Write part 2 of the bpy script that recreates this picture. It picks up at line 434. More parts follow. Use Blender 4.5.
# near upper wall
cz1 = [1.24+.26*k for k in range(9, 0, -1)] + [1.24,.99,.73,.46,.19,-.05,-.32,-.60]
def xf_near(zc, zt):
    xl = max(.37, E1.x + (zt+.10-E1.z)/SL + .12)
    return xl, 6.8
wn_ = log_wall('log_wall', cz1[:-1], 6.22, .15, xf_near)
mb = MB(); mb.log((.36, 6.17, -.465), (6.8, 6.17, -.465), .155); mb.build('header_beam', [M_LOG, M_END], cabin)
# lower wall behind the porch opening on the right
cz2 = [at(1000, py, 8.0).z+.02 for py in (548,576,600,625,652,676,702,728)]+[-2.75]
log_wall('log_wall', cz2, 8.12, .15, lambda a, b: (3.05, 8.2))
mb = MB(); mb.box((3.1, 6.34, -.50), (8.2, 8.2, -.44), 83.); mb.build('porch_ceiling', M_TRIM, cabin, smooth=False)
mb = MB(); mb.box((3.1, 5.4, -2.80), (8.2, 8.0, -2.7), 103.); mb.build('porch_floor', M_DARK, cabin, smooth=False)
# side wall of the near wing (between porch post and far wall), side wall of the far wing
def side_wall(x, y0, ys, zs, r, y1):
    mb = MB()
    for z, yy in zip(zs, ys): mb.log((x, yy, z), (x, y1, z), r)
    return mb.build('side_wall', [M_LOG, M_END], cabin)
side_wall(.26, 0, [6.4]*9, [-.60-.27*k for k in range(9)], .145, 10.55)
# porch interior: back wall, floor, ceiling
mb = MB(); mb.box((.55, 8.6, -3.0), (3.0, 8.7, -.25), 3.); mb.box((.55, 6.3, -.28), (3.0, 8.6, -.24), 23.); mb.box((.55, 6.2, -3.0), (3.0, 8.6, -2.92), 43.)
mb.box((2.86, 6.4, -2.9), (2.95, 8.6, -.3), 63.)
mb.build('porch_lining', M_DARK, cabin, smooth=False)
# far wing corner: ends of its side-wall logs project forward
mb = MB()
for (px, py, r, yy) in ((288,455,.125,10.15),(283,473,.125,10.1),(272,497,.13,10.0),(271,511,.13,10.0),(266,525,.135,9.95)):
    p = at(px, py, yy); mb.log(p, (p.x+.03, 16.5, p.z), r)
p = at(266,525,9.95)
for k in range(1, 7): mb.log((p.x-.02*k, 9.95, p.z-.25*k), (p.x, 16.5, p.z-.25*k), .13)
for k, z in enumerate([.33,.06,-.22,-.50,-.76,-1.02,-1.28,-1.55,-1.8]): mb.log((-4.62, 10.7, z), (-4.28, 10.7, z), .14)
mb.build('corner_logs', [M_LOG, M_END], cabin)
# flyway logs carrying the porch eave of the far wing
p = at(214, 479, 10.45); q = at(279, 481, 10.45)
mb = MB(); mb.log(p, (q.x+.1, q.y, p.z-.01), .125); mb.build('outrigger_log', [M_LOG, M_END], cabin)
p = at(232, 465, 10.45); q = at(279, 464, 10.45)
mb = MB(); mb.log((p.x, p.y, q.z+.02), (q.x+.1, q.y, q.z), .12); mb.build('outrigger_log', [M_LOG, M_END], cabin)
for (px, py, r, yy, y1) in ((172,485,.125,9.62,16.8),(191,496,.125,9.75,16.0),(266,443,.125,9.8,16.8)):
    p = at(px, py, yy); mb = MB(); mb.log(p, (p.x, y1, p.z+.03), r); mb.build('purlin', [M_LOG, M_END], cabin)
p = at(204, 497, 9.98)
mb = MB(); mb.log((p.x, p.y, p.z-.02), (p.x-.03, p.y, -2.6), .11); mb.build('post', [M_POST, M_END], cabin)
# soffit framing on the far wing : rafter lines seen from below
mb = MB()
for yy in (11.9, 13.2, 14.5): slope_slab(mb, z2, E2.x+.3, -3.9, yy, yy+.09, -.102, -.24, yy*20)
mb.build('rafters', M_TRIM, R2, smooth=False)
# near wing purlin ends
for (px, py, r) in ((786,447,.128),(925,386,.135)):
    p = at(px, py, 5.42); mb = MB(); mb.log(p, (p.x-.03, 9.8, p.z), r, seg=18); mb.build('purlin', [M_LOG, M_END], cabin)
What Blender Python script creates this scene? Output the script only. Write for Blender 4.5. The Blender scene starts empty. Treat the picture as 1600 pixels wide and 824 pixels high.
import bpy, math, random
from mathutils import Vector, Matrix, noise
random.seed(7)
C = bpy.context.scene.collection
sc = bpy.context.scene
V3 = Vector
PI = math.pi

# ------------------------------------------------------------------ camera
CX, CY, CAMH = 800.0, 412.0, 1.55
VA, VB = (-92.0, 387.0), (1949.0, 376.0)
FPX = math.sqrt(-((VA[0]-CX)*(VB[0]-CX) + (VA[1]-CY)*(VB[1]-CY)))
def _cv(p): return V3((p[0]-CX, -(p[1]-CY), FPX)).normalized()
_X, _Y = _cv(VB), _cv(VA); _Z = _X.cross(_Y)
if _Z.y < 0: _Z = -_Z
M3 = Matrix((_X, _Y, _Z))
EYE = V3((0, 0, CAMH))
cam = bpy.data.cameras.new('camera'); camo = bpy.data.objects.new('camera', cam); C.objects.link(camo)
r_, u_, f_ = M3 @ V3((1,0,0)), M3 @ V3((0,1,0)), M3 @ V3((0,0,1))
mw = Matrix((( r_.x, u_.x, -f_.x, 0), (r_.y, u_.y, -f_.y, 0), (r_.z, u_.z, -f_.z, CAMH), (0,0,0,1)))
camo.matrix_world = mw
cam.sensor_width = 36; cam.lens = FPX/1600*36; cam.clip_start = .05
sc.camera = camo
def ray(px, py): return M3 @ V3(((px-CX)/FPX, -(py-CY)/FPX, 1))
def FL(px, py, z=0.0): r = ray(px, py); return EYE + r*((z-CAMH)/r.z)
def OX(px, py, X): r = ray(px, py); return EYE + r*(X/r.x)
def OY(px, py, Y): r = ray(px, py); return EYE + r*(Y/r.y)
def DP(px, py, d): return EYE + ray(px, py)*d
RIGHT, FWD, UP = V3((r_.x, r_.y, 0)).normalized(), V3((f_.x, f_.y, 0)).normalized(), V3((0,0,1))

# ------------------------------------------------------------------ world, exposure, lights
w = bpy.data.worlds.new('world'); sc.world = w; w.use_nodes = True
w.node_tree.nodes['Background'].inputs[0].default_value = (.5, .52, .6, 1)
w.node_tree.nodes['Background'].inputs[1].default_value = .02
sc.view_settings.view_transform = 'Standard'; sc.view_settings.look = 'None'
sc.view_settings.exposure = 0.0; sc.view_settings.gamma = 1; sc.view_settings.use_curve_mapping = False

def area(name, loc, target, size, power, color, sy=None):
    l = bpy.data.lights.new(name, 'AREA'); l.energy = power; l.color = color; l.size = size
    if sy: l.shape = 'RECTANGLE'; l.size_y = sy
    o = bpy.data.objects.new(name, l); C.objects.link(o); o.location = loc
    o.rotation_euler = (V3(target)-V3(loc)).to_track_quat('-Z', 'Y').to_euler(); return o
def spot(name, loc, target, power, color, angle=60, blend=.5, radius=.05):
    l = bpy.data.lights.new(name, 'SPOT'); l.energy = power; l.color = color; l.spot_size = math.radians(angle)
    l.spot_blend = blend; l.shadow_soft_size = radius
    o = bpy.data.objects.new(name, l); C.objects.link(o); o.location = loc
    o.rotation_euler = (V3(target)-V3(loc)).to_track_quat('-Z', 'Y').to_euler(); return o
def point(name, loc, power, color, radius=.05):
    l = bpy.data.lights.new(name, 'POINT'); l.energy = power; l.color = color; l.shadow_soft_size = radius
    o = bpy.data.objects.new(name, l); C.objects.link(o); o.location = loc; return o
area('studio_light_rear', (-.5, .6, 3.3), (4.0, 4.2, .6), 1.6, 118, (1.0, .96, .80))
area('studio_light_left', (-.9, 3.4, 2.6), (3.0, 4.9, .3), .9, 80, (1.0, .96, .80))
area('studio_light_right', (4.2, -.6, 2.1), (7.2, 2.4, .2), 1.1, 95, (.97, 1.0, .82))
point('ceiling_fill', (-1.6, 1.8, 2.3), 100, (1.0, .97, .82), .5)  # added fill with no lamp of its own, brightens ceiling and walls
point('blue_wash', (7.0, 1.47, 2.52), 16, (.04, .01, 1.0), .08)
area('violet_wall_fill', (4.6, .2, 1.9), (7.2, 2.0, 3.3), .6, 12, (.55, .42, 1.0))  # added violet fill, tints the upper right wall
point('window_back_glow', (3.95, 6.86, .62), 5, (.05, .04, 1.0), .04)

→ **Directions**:
Give again, word for word, only the lines running from the line with "What Blender Python" through the line with "PI = math.pi"; include both of those lines.

→ **Answer in full**:
What Blender Python script creates this scene? Output the script only. Write for Blender 4.5. The Blender scene starts empty. Treat the picture as 1600 pixels wide and 824 pixels high.
import bpy, math, random
from mathutils import Vector, Matrix, noise
random.seed(7)
C = bpy.context.scene.collection
sc = bpy.context.scene
V3 = Vector
PI = math.pi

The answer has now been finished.